Why does it all matter? Institutional efforts to improve teaching should focus on nurturing faculty members’ autonomous motivation, the study says.
“We recognize that some faculty may never be intrinsically motivated to teach (i.e., teaching because of inherent enjoyment),” reads the paper, “yet the models showed identified motivation for teaching (i.e., teaching because of believed importance) were equally effective in predicting best teaching practices among faculty, which may be a more reachable goal for faculty development.”
Recommended strategies to optimize motivation for teaching include offering faculty choice in course selection as well as teaching content and style. The study also suggests offering professional development workshops and adequate teaching preparation time, along with creating ways for faculty members to connect with students and colleagues.
Fostering Faculty Teaching Motivation
“Faculty Members’ Motivation for Teaching and Best Practices: Testing a Model Based on Self-Determination Theory Across Institution Types,” published in Contemporary Education Psychology, is based on select data from the 2016 national Faculty Survey of Student Engagement concerning 1,671 faculty members from 19 institutions. (The full survey involves many thousands more respondents.)
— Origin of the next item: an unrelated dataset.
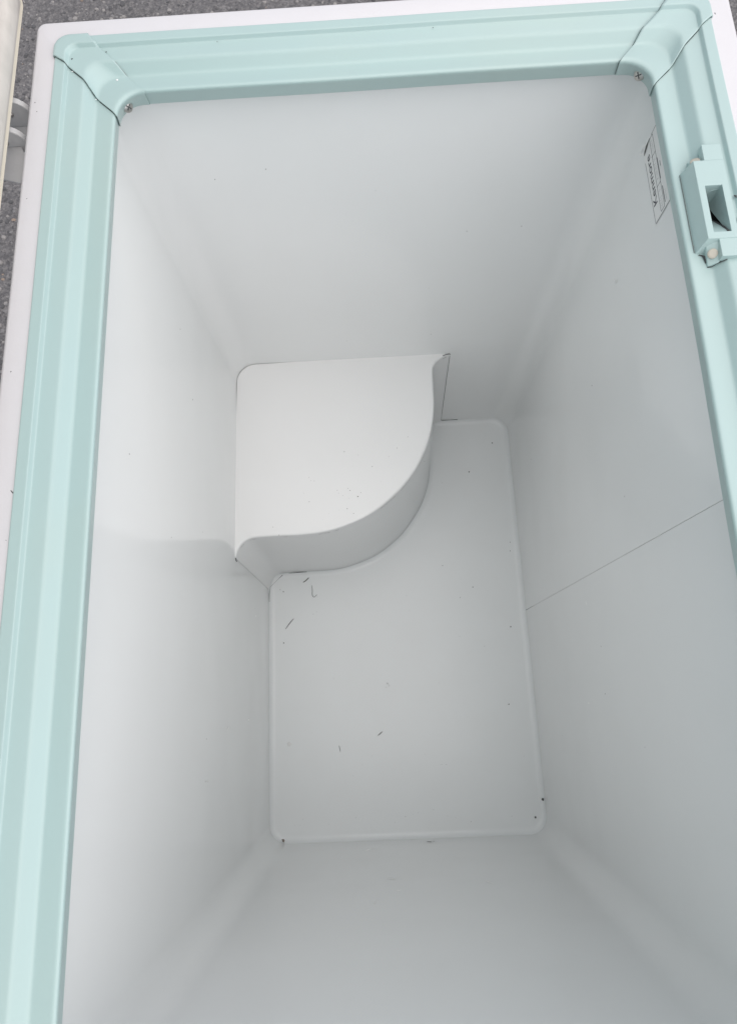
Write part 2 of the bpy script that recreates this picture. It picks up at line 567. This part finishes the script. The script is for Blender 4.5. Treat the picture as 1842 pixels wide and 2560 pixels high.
# ---------------------------------------------------------------- latch keeper on the right rail
def latch():
    v = []; f = []
    zt = .0318; zb = .0165
    xi, xo = .5092, .5345          # top face
    ya, yb = -.2050, -.1286
    hx0, hx1, hy0, hy1 = .5148, .5290, -.1990, -.1540
    # outer loop top, outer loop bottom, hole top, hole bottom
    top = [(xi, ya, zt), (xo, ya, zt), (xo, yb, zt), (xi, yb, zt)]
    bot = [(.5030, -.2103, zb), (xo, -.2103, zb), (xo, -.1265, zb), (.5030, -.1298, zb)]
    hol = [(hx0, hy0, zt), (hx1, hy0, zt), (hx1, hy1, zt), (hx0, hy1, zt)]
    hb = [(hx0 + .0002, hy0, .0295), (hx1 - .0003, hy0, .0285), (hx1 - .0008, hy1, .0060), (hx0 + .0002, hy1, .0285)]
    v = top + bot + hol + hb
    for i in range(4):
        j = (i + 1) % 4
        f += [(i, j, 4 + j, 4 + i), (i, j, 8 + j, 8 + i), (8 + i, 8 + j, 12 + j, 12 + i)]
    o = link('latch_keeper', v, f, M_trim, None)
    own(bevel(o, .0007, 2))
    # tabs over the ledge, far and near
    v = []; f = []
    box(v, f, .5187, .5348, -.1287, -.1123, .0240, .0312)
    t = link('tab', v, f, M_trim, None); t.parent = o; bevel(t, .0006)
    v = []; f = []
    box(v, f, .5181, .5348, -.2215, -.2049, .0240, .0312)
    t = link('tab', v, f, M_trim, None); t.parent = o; bevel(t, .0006)
    # sloping feet that take the screws
    def foot(y_a, y_b, z_a, z_b):
        v = [(.5105, y_a, .0150), (.5188, y_a, .0150), (.5188, y_b, .0150), (.5105, y_b, .0150),
             (.5118, y_a, z_a), (.5188, y_a, z_a + .006), (.5188, y_b, z_b + .004), (.5098, y_b, z_b)]
        f = [(0, 3, 2, 1), (4, 5, 6, 7), (0, 1, 5, 4), (1, 2, 6, 5), (2, 3, 7, 6), (3, 0, 4, 7)]
        q = link('latch_foot', v, f, M_trim, None); q.parent = o; bevel(q, .0005)
    foot(-.2222, -.2060, .0185, .0255)
    foot(-.1190, -.1290, .0185, .0255)
    for cy, s in ((-.2148, -1), (-.1240, 1)):
        v = []; K = 16
        n = Vector((-.35, .35 * s, .85)).normalized(); u = n.orthogonal().normalized(); w_ = n.cross(u)
        c = Vector((.5140, cy, .0252 if s < 0 else .0258))
        for rad, hh in [(.0040, -.003), (.0040, .0001), (.0038, .0004), (.002, .00045)]:
            v += [c + (u * cos(2 * pi * k / K) + w_ * sin(2 * pi * k / K)) * rad + n * hh for k in range(K)]
        f = grid_faces(4, K, True); f.append(tuple(range(3 * K, 4 * K)))
        q = link('screw_cap', v, f, M_cap, None, True); q.parent = o
    # inside of the slot: pale ramp at the near end, dark cavity beyond it
    N = 8; v = []
    def ramp(t): return hy0 + .0002 + (hy1 - hy0) * .78 * t, .0302 - .0280 * t ** 1.15
    for k in range(N + 1):
        y, z = ramp(k / N)
        v += [(hx0 - .003, y, z), (hx1 - .0012, y, z)]
    q = link('slot_ramp', v, grid_faces(N + 1, 2), M_trim, None, True); q.parent = o
    v = []; f = []
    box(v, f, hx0 - .0045, hx1 + .004, hy0 - .003, hy1 + .004, .0012, .0270)
    q = link('slot_cavity', v, [k for k in f if k != (4, 5, 6, 7)], M_dark, None); q.parent = o  # box walls coloured dark to stand in for the slot's deep shade
    pts = [Vector((hx1 - .0012, ramp(k / N)[0] + .0004, ramp(k / N)[1] - .0002)) for k in range(N + 1)]
    q = tube(pts, .0009, M_dark, 'slot_grime', None, 5, [random.uniform(.0005, .0012) for _ in pts]); q.parent = o
    q = tube([(.5029, -.2090, .0186), (.5028, -.19, .0187), (.5028, -.165, .0187), (.5028, -.145, .0187), (.5028, -.1315, .0187)], .0003, M_grime_shade, 'base_grime', None, 5); q.parent = o
    q = tube([(.5115, -.2226, .0180), (.5150, -.2228, .0185), (.5185, -.2222, .0225), (.5240, -.2220, .0268)], .00035, M_dark, 'base_grime', None, 5); q.parent = o
    q = tube([(.5060, -.2110, .0184), (.5085, -.2116, .0184), (.5102, -.2128, .0184), (.5108, -.2190, .0184)], .0008, M_dark, 'base_grime', None, 5, [.0003, .0006, .0011, .0003]); q.parent = o
    return o
latch()

# ---------------------------------------------------------------- rating label on the right wall
XL = x1 - .0004
def label_part():
    ya, yb, za, zb = -.1161, -.0283, -.0662, -.0285
    NY, NZ = 40, 20
    v = []
    fold_p = Vector((-.0350, za)); fold_q = Vector((yb + .0008, -.0460))   # fold line of the lifted corner
    fd = (fold_q - fold_p).normalized(); fn = Vector((fd.y, -fd.x))
    for i in range(NZ + 1):
        for j in range(NY + 1):
            P = Vector((ya + (yb - ya) * j / NY, za + (zb - za) * i / NZ))
            s = (P - fold_p).dot(fn)
            x = XL
            if s > 0:
                Rr = .0026
                a = s / Rr
                foot = P - fn * s
                P = foot + fn * (Rr * sin(a)); x = XL - Rr * (1 - cos(a))
            v.append((x, P.x, P.y))
    o = link('rating_label', v, grid_faces(NZ + 1, NY + 1), M_label, None, True)
    own(o)
    o['label'] = 'clear label with a dark border, its lower far corner curling off the wall'
    # printed rules
    v = []; f = []
    def rule(a, b, wd=.00062):
        a = Vector(a); b = Vector(b); d = (b - a).normalized(); n = Vector((-d.y, d.x)) * wd / 2
        k = len(v); x = XL - .00006
        for p in (a + n, b + n, b - n, a - n): v.append((x, p.x, p.y))
        f.append((k, k + 1, k + 2, k + 3))
    rule((ya + .0004, za + .0004), (-.0440, za + .0004)); rule((ya + .0004, za + .0004), (ya + .0004, zb)); rule((yb - .0004, -.0445), (yb - .0004, zb))
    z1, z2 = -.0515, -.0430
    rule((-.1127, z1), (-.0300, z1 + .002)); rule((-.1127, z2), (-.0300, z2 + .001)); rule((-.1127, z1), (-.1127, z2)); rule((-.0300, z1 + .002), (-.0300, z2 + .001))
    rule((-.0852, z1), (-.0852, z2 + .0003)); rule((-.0500, z1), (-.0500, z2 + .0006))
    rule((-.0830, -.0415), (-.0590, -.0412), .0011); rule((-.1105, -.0408), (-.0920, -.0406), .0012); rule((-.072, -.0372), (-.066, -.0372), .0008)
    q = link('printed_rules', v, f, M_ink, None); q.parent = o
    v = []; f = []
    random.seed(3)
    for (a, b, z, hgt) in ((-.110, -.092, -.0475, .0034), (-.083, -.053, -.0470, .0030), (-.048, -.033, -.0462, .0026), (-.110, -.094, -.0372, .0014)):
        y = a
        while y < b:
            wd = random.uniform(.0008, .0016)
            if random.random() < .8:
                rule((y, z - hgt / 2), (y + wd * random.uniform(0, .8), z + hgt / 2), .00035)
                if random.random() < .5: rule((y, z + hgt / 2 * random.choice((-1, 1, 0))), (y + wd, z + hgt / 2 * random.choice((-1, 1))), .00035)
            y += wd + .0007
    q = link('faded_print', v, f, M_ink2, None); q.parent = o
    q = tube([(XL - .0002, -.0350, za + .0006), (XL - .0008, -.0335, -.0610), (XL - .0010, -.0318, -.0555), (XL - .0004, -.0292, -.0480)], .0004, M_grime_shade, 'fold_shadow', None, 5, [.0001, .0007, .0008, .0001]); q.parent = o  # dark tapered tube standing in for the shadow under the curled corner
    # the maker's word, upside down on the wall
    cu = bpy.data.curves.new('lettering', 'FONT')
    cu.body = 'Kenmore'; cu.size = 1; cu.offset = .008
    to = bpy.data.objects.new('lettering', cu); COL.objects.link(to)
    bpy.context.view_layer.update()
    me = bpy.data.meshes.new_from_object(to.evaluated_get(bpy.context.evaluated_depsgraph_get()))
    xs = [p.co.x for p in me.vertices]; ys = [p.co.y for p in me.vertices]
    ax, bx, hy = min(xs), max(xs), max(ys)
    for p in me.vertices:
        X = (p.co.x - ax) / (bx - ax); Y = p.co.y / hy
        yy = -.0985 + X * .0565
        zz = (-.0553 + .0008 * X) - Y * .0082
        p.co = (XL - .00007, yy, zz)
    bpy.data.objects.remove(to)
    me.materials.clear(); me.materials.append(M_ink)
    q = bpy.data.objects.new('lettering', me); COL.objects.link(q); q.parent = o
label_part()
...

For their conceptual model, Stupnisky and his co-authors drew heavily on self-determination theory. That’s a framework for thinking about personality and motivation based on the idea that people can function optimally in a given setting when their basic psychological needs are met.
The psychological needs underpinning self-determination theory are competence, “relatedness” (interaction with others) and autonomy. So the supplemental questions on the faculty survey that are the basis of the new study asked respondents whether, for example, they agreed that “I have a sense of freedom to make my own choices,” “I have confidence in my ability to do things well” and “I am supported by the people whom I care about (students, colleagues, etc.).”
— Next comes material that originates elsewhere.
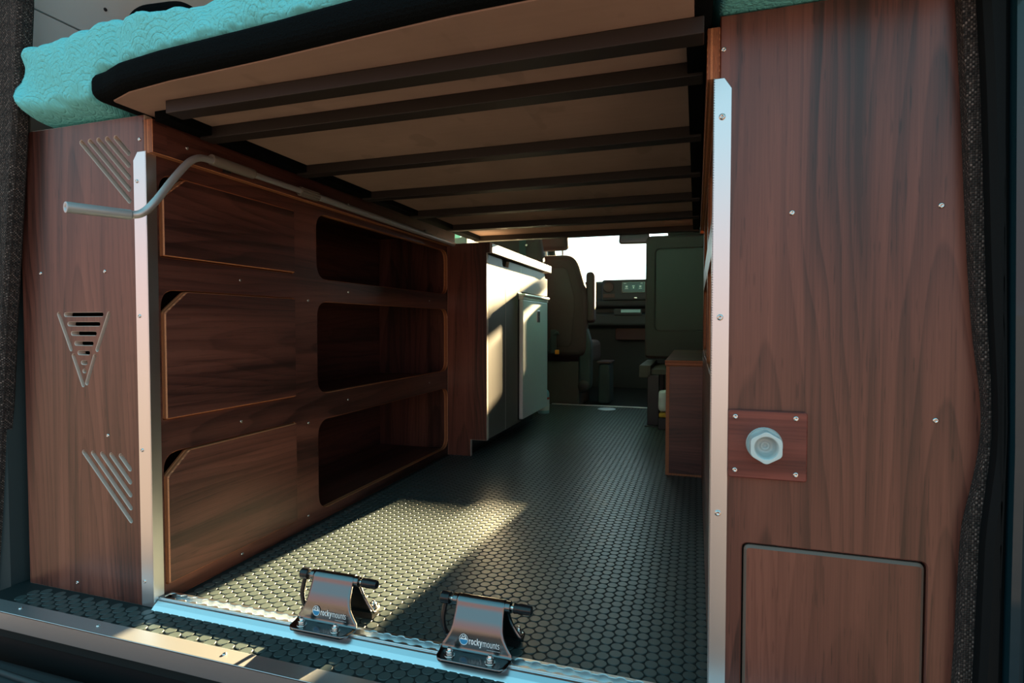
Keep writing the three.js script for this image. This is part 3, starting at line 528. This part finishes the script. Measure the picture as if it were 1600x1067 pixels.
// ------------------------------------------------------------------ kitchen cabinet, fridge, bench box
{
  const t = thing('kitchen_cabinet', 'kitchen cabinet with pale doors, walnut end panel and cream worktop', 'cabinet', [-1.05, 0, -1.83]);
  part('end_panel', uvs(panelZ(poly([[-0.968, 0], [-0.867, 0], [-0.867, 0.068], [-0.7965, 0.068], [-0.7965, 0.82], [-0.782, 0.82], [-0.782, 0.862], [-0.968, 0.862]]), -1.349, 0.018, 0.001), 'y', undefined, [0.3, 0.5]), [M.walnut, M.whiteEdge], t);
  part('carcass', uvs(rbox(-1.31, -0.815, 0.07, 0.815, -2.31, -1.38, 0.001), 'y'), M.walnutFace, t);
  part('toe_kick', rbox(-0.9, -0.88, 0, 0.07, -2.3, -1.35, 0.001), M.black, t);
  const D = (pts) => panelX(poly(pts), -0.813, 0.0165, 0.001);
  part('door', D([[1.3505, 0.072], [1.5655, 0.072], [1.5655, 0.786], [1.532, 0.786], [1.516, 0.815], [1.3505, 0.815]]), [M.laminate, M.whiteEdge], t);
  part('door', D([[1.5685, 0.072], [1.7945, 0.072], [1.7945, 0.815], [1.622, 0.815], [1.606, 0.786], [1.5685, 0.786]]), [M.laminate, M.whiteEdge], t);
  part('door', D([[1.7975, 0.69], [2.3, 0.69], [2.3, 0.786], [2.25, 0.786], [2.235, 0.815], [1.7975, 0.815]]), [M.laminate, M.whiteEdge], t);
  part('pull_recess', rbox(-0.8155, -0.8142, 0.77, 0.818, -1.65, -1.5, 0.0004), M.black, t);
  part('pull_recess', rbox(-0.8155, -0.8142, 0.77, 0.818, -2.3, -2.2, 0.0004), M.black, t);
  part('worktop', panelY(poly([[-1.315, 1.379], [-0.966, 1.379], [-0.966, 1.3495], [-0.779, 1.3495], [-0.779, 2.325], [-1.315, 2.325]]), 0.821, 0.0395, 0.002), M.counter, t);
}
{
  const t = thing('fridge', 'small silver fridge door with white top lip set into the kitchen cabinet', 'fridge', [-0.9, 0.09, -1.98]);
  part('housing', rbox(-0.814, -0.794, 0.085, 0.685, -2.22, -1.745, 0.003), M.black, t);
  part('door', rbox(-0.793, -0.7725, 0.088, 0.652, -2.212, -1.752, 0.005, 3), M.fridge, t);
  part('top_lip', merge(rbox(-0.795, -0.76, 0.6655, 0.679, -2.216, -1.748, 0.005, 3), rbox(-0.795, -0.77, 0.652, 0.666, -2.214, -1.75, 0.002)), M.fridgeLid, t);
  const l = part('latch', rbox(-0.7735, -0.769, 0.545, 0.605, -2.045, -1.995, 0.0015), M.steel, t);
  part('keyhole', rbox(-0.77, -0.7685, 0.55, 0.575, -2.035, -2.005, 0.0005), M.black, l);
}
{
  const t = thing('bottle', 'small bottle with red and white label on the floor past the fridge', 'bottle', [-0.87, 0.0, -2.5]);
  part('bottle_body', lathe([[0, 0], [0.032, 0], [0.035, 0.004], [0.035, 0.12], [0.03, 0.135], [0.014, 0.15], [0.013, 0.165]], 'y', [-0.87, 0.001, -2.5], 20), S({ color: new THREE.Color(0.3, 0.55, 0.65), roughness: 0.3 }), t);
  part('label', lathe([[0.0353, 0.02], [0.0356, 0.021], [0.0356, 0.085], [0.0353, 0.086]], 'y', [-0.87, 0.001, -2.5], 20), S({ color: new THREE.Color(0.75, 0.75, 0.78), roughness: 0.5 }), t);
  part('label_band', lathe([[0.0358, 0.086], [0.036, 0.087], [0.036, 0.098], [0.0358, 0.099]], 'y', [-0.87, 0.001, -2.5], 20), S({ color: new THREE.Color(0.5, 0.05, 0.04), roughness: 0.5 }), t);
  part('cap', lathe([[0.015, 0], [0.016, 0.002], [0.016, 0.022], [0.013, 0.025], [0, 0.025]], 'y', [-0.87, 0.162, -2.5], 16), M.fridgeLid, t);
}
{
  const t = thing('bench_box', 'low walnut bench box with plywood edges beside the floor aisle', 'bench', [0.1, 0, -1.7]);
  part('front_panel', uvs(panelZ(rect(-0.0985, 0.34, 0.0, 0.388), -1.296, 0.016, 0.001), 'x', undefined, [0.1, 0.2]), [M.walnutFace, M.edge], t);
  part('edge_band', merge(rbox(-0.1005, -0.0885, 0.0, 0.388, -1.2805, -1.2785, 0.0005), rbox(-0.0885, 0.34, 0.0, 0.008, -1.2805, -1.2785, 0.0005)), M.ply, t, 'lighter wood edging');
  part('side_panel', uvs(panelX(rect(1.296, 2.1, 0, 0.388), -0.0985, 0.016, 0.001), 'z', 'x'), FACE, t);
  part('lid', uvs(panelY(rect(-0.104, 0.34, 1.275, 2.12), 0.389, 0.02, 0.0015), 'x', 'y'), [M.walnutFace, M.ply], t);
}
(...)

The survey included other questions that gauged respondents’ motivation for teaching (“I like to,” “I am paid to,” “I would feel guilty” otherwise and more). It also asked about use of high-impact practices, such as how much a professor’s course work emphasizes “analyzing an idea, experience, or line of reasoning in depth by examining its parts.”
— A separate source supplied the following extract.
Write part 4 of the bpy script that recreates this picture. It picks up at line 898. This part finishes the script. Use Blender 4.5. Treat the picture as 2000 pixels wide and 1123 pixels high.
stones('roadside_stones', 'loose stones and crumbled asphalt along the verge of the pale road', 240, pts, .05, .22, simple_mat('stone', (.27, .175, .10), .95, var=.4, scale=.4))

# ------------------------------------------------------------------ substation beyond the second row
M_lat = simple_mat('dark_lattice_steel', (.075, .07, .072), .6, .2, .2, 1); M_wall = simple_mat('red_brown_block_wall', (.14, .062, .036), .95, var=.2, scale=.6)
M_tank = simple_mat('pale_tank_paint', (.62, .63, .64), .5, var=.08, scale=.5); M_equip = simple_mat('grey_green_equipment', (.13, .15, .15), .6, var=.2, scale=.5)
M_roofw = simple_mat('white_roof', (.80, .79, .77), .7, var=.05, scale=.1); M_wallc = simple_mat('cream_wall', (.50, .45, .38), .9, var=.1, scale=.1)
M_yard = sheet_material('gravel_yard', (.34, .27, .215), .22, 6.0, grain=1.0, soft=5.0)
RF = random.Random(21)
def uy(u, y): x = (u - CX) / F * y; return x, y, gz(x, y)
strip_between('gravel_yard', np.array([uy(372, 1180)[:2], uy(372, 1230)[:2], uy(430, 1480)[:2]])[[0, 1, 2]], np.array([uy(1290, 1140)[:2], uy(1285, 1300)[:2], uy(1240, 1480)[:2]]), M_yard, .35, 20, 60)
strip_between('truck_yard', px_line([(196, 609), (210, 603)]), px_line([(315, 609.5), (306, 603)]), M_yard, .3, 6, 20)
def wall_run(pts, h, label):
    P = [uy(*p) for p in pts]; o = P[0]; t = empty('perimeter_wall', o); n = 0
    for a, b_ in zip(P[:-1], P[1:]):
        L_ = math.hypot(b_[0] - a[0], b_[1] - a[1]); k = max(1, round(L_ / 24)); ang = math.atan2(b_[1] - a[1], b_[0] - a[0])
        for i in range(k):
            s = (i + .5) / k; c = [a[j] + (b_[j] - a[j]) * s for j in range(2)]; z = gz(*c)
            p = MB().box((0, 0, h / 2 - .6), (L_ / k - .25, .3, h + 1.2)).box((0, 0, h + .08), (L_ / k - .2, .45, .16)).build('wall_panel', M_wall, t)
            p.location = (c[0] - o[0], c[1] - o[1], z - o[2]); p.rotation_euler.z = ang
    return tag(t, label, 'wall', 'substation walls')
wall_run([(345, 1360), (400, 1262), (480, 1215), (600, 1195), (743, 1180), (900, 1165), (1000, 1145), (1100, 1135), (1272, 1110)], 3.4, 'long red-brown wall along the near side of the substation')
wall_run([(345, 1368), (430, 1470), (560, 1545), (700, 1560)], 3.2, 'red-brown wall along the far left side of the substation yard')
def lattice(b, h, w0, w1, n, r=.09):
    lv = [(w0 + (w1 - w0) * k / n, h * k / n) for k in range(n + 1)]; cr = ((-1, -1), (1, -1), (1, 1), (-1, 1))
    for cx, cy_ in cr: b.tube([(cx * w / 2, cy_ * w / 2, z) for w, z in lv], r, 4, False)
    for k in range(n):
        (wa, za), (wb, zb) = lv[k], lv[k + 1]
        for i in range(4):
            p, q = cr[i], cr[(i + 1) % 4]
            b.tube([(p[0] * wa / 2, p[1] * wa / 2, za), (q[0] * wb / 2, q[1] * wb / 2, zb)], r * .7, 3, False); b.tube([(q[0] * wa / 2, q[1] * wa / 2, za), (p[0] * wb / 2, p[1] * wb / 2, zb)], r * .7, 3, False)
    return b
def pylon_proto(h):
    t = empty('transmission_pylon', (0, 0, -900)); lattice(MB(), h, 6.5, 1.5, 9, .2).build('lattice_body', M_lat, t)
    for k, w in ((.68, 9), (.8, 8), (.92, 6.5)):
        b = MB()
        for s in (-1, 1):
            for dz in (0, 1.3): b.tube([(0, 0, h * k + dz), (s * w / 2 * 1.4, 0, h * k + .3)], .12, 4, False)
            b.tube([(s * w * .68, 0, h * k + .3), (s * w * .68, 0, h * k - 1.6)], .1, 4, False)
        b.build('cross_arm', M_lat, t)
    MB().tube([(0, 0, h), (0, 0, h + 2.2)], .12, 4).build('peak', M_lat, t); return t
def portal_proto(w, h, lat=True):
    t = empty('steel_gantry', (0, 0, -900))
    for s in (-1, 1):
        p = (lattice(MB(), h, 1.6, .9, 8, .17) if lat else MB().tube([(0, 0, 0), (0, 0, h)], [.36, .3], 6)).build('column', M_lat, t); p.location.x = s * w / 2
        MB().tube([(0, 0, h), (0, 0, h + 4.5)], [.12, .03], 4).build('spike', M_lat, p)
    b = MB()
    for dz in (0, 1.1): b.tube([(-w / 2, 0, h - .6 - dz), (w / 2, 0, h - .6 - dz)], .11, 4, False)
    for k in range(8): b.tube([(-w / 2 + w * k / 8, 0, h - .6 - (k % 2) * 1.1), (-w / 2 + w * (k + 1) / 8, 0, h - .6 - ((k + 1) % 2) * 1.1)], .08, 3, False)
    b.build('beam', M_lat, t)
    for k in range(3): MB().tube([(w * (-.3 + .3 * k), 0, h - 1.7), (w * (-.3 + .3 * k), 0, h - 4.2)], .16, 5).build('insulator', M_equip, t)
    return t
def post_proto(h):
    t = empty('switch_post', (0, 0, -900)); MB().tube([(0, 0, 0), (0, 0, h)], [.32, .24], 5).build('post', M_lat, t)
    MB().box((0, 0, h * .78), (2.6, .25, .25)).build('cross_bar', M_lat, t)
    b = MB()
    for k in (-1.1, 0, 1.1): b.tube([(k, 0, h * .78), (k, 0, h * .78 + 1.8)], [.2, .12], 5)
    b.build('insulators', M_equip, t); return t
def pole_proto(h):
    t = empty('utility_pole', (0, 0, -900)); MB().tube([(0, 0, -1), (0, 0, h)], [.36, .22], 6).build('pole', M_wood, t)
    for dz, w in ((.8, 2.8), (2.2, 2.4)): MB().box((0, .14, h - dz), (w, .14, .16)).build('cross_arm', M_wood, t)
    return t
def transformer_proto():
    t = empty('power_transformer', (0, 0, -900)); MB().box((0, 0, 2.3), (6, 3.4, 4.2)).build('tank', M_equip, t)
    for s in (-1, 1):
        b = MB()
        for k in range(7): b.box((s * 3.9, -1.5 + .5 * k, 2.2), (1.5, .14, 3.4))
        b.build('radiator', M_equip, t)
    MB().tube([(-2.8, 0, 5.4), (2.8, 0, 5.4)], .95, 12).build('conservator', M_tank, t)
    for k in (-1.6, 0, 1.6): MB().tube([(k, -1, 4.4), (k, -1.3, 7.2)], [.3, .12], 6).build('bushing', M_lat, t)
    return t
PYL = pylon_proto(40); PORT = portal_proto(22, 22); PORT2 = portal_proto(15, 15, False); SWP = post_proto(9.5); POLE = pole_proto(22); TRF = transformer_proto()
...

Conversations about self-determination theory typically involve four kinds of motivation: intrinsic, extrinsic (reward or consequence based), introjected (a kind of negative, internal motivation related to guilt), and identified. Noting links between intrinsic and identified motivation, Stupnisky and his co-authors considered them together in their main analysis under the umbrella of “autonomous” motivation.
In an advanced analysis, the authors found that all three basic psychological needs -- competence, relatedness and autonomy -- when met, had significant, positive effects on autonomous motivation, with autonomy having the largest effect. But those needs did not significantly predict introjected or external motivation.
Consistency Across Institution Types
Autonomous motivation had significant positive predictive effects on all four teaching outcomes, across institution types. There was also little difference in levels of that motivation from four-year to doctoral institutions.
Professors at doctoral universities did report slightly greater satisfaction of autonomy, competence and relatedness, as well as more external motivation, the paper says. But respondents reported the same levels of autonomous motivation.
The findings "contradict some assertions that faculty at research-intensive doctoral and master’s institutions are less or detrimentally motivated to teach," the article asserts.
Stupnisky has previously used self-determination theory to study the predictors of pretenure faculty success. He said the new study demonstrates that the right kind of motivation “matters in how faculty teach.” But attempting to motivate faculty “through guilt or rewards” is unlikely to result in better teaching practices.
Meg Gorzycki, a faculty developer and consultant at San Francisco State University, said the finding that autonomous motivation is consistent across institution type (bachelor’s, master’s, doctoral) rings true with her experience. However, she said, the variables that impact instructors’ desire “to learn about and use best practice are heavily weighted on practical matters, such as time and incentives.”
Touching on a design flaw the study itself acknowledges -- that respondents were overly representative of full-time professors compared to the national reality -- Gorzycki said that on many campuses, part-time lecturers outnumber tenure-track faculty. As a result, they have a different relationship to the institution and frequently do not attend workshops and do not participate in the departmental development of programs and curriculum.
Many lecturers nationwide work at two or three different institutions, she added, “and so have little time to learn new strategies of instruction or spend lots of time reading essays or preparing new lessons.”